Mood:

Topic: The Tao of Ben
To borrow a word from my friend AB, there are about a frillion reasons why Ben is absolutely the guy for me. These reasons crop up every day, usually in very routine aspects of day-to-day life. Which, as I've said before, is exactly where love's true colors are found.
Yesterday I found myself coming down with just a real ornery sort of coughing, congested headachey cold/flu type of thing. Just butt ugly. It was the start of a three-day weekend, so my office closd early, and I went straight to bed with a mug of tea, a bottle of cough syrup and the remote control. Ben offered to pick up the boys so I could rest.
So I took to bed, and the whole family wound up congregated up there, and we watched TV, and I blew my nose and swigged cough syrup, and eventually everyone wound up falling asleep.
And so it was that I found myself up all alone at 2:30 a.m., sniffling, coughing and suddenly realizing that I must have chugged too much cough syrup. It was Robitussin; Dr. Sears said the active ingredient was okay during pregnancy; I hadn't thought much about it. But cough syrup? If you overdo it? Can affect you sort of strangely. What I'm saying is it gets sort of hallucinogenic.
So here I am, essentially tripping on cough syrup all alone in the dead of night. And I'm thinking well, this is a buzz I would have paid good money for 25 years ago, but now it really is kind of a pain in the ass, and here I am sick besides. And then Ben woke up.
I told him what was wrong, and he hugged me and told me I was goofy. And do you know what he did? He hunkered down and kept me company. With our two sons snoozing away in bed beside us, we cuddled up on the bed, whispering and talking in the dark, and flipped through all 400 channels in our premium digital cable lineup before deciding to chuck all that and put in the VHS of Things To Come (1936), an Art Deco science fiction glimpse into the future. Is there anything so cool as the vintage future?
After a couple of hours of watching that, holding hands and saying "cooool" a lot, we heard a thunderstorm approaching outside. Which might not be much to you, but in Southern California, they're remarkable events -- you might see one in a ten-year period, maybe not. So we opened the blinds and sat there listening to the thunder and watching the lightning together at 5 a.m. And then we went back to bed. It was the most time alone we've had together in a very long time, completely not romantic or planned or even very interesting. But oh my God, so friendly and comforting and cozy.
How cool is to be married to your best friend?

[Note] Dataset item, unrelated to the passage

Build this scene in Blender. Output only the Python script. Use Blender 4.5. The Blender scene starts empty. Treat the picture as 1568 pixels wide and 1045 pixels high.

Who else will sit up with you and keep you company on your stupid cough syrup trip and watch '30s movies with you in the dead of night and hold your hand and giggle with you and think lightning is as cool as you do? I never have to explain or defend or excuse or pretend with Ben. He just inhabits this life with me, day in and day out, there when I need him, no questions asked. Oh my dear goodness, so lucky am I.